The solar/wind/microhydro connect directly to the batteries (with over-current protection) and stay connected to the batteries. Every watt hour they produce goes to the batteries. Every extra watt hour produced goes to the batteries first and then out to the dump load.

If you are using a dump load you do not need a charge controller on the solar array. The only exception would be using an MPPT solar charge controller to get the most out of your panels. In that case you would set the MPPT controller to disconnect the solar array at a volt or two above what the dump load is set to turn on. You do not want the solar charge controller disconnecting the array as you want to use the excess power to operate your dump load. However if the dump load were to fail, the MPPT controller will disconnect at a volt or two higher than usual to protect your batteries from over voltage.

Another option for a dump load circuit is to use one of the programmable auxiliary outputs from either your inverter, charge controller or battery monitoring system. Here is an example below:

Most of the high end inverters and charge controllers made by Outback, Xantrex, Midnite Solar, Apollo Solar and Magnum Energy include an AUX OUTPUT relay driver. This relay driver is a programmable 12 volt circuit. You can tell it what voltage to dump and it sends a 12 volt output to operate a solid state relay which turns the dump load on and off.

You MUST use a solid state relay if you want to use the PWM dump mode. A standard relay will not handle the many on and off cycles per second. Make sure you take advantage of the PWM setting on your AUX OUTPUT relay driver. Some are labeled “dump load using SSR” and some are labeled “Pulse Width Modulated” in the menu of the charge controller.

There are many other ways to make your diversion load circuit. The one’s listed above are the common methods. If there is a method we have missed and you think we should add it, let us know in the comment section below.

You can make your dump load to divert AC current instead of DC and use a standard AC heating element. The only problem with dumping AC current is if there was an inverter failure. If the inverter were to shut down for any reason, your dump load would not work. It can done, but it is more risky than using DC.

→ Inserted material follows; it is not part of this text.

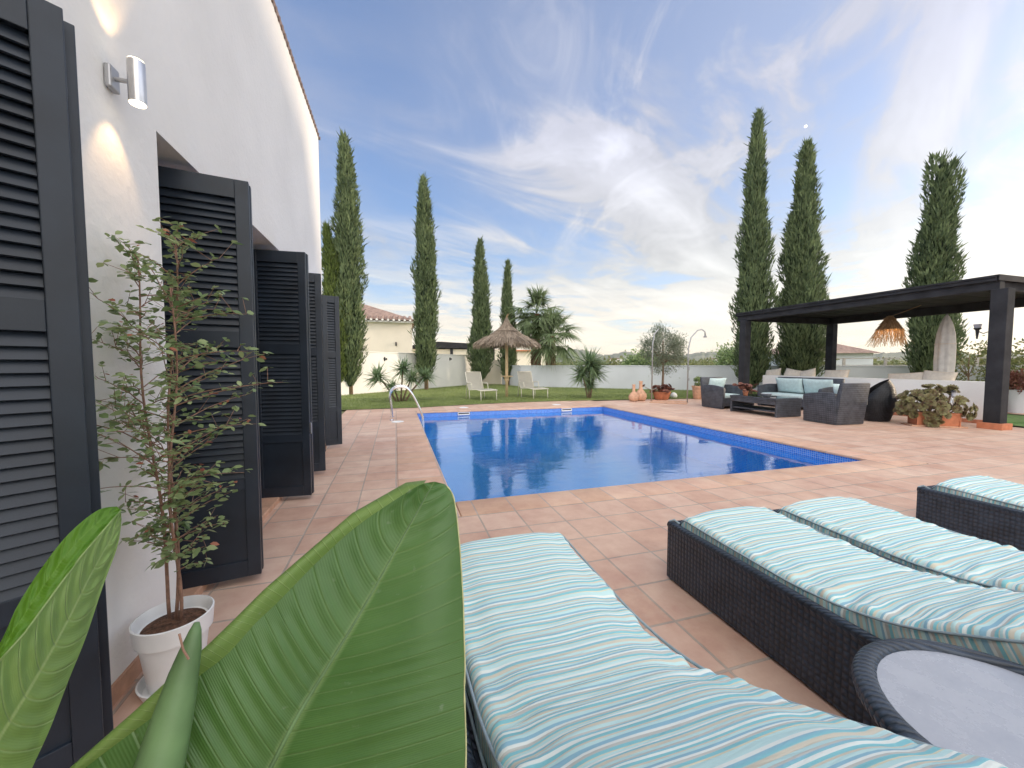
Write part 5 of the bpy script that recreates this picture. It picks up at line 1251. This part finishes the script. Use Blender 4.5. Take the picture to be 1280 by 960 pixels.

Another problem with using an AC dump load in conjunction with an inverter is that you cannot use the PWM method. It must be installed with a standard relay (or SSR) that closes the circuit (powers the dump load) at a certain voltage and opens the circuit (disconnects the dump load) at a certain voltage.

One last IMPORTANT thing to remember.

Your dump load (diversion load) controller or solid state relay must be sized large enough to handle the full wattage of your dump load.



When the dump load is turned on (even if it is only a fraction of a second) it is consuming the full rating of the dump load. It has nothing to do with the charging capacity of the solar modules, wind turbine or water turbine. Please keep this in mind when sizing the dump controller or relay, wiring and over-current protection such as fuses or circuit breakers.


You have a 500 watt water turbine and a 1000 watt dump load and you are operating a 24 volt system. The likely dump voltage is going to be about 30 volts. If we divide 1000 watts (dump load) by 30 volts we get a result of 33 amps. When the dump load is turned on it will consume 33 amps.

Even though our turbine can only produce 500 watts or 17 amps and the most we will ever need to dump is 17 amps we MUST size or dump controller or relays at the amperage of the dump load, 33 amps in our example.

When the batteries are full, the dump controller will use PWM to dump the 17 amps but it can only do this by turning the dump load full on and full off. For this example it would be on roughly 50% of the time and off 50% of the time. Something like the Tristar 45 would be perfect for this example.

Things to Remember:

  • AC heating elements make good DC diversion loads.
  • Polarity does not matter with any resistive load such as a heating element.
  • Heating elements work the same with AC and DC current.
  • Pulse width modulated dump loads always work better than simple on/off.